WEX, formerly known as Wright Express, is a global provider of corporate payment solutions. It got its start in 1983 as a provider of fuel cards for vehicle fleets. The South Portland-based company has grown in recent years through a series of acquisitions. It currently employs roughly 1,300 people worldwide and 600 at its South Portland headquarters, according to Jessica Roy, a company spokeswoman.

Smith, a 16-year veteran of WEX, most recently served as president of WEX’s operations in the Americas.

Dubyak, who has been CEO for nearly 15 years, said he and the company’s board have been discussing succession plans over the past few years and “identified what we believe is the natural successor in Melissa Smith.”

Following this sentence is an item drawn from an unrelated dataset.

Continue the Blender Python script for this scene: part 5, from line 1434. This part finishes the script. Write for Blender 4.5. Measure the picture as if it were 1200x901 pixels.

“I have had the pleasure of working closely with Melissa for the past 16 years,” Dubyak said. “During that time, she has excelled in various positions of increasing responsibility across all areas of the company and has established a proven track record of leadership. … Her experience and domain expertise uniquely positions her to continue to drive the company’s momentum forward.”

WEX, which is traded on the New York Stock Exchange under the symbol WEX, also reported on Wednesday that its revenue for the first quarter of 2013 increased 18 percent to $165.4 million, from $140.1 million for the first quarter of 2012.

Its adjusted net income for the first quarter of 2013 increased 8 percent to $38.3 million, from $35.6 million for the same period a year ago. The company uses adjusted net income, as opposed to net income, as an important measurement because it excludes fuel-price derivative instruments, which the company purchases to hedge against the volatility of fuel prices.

The company is forecasting that its revenue for the full year will be in the range of $716 million to $736 million and adjusted net income to be in the range of $164 million to $170 million.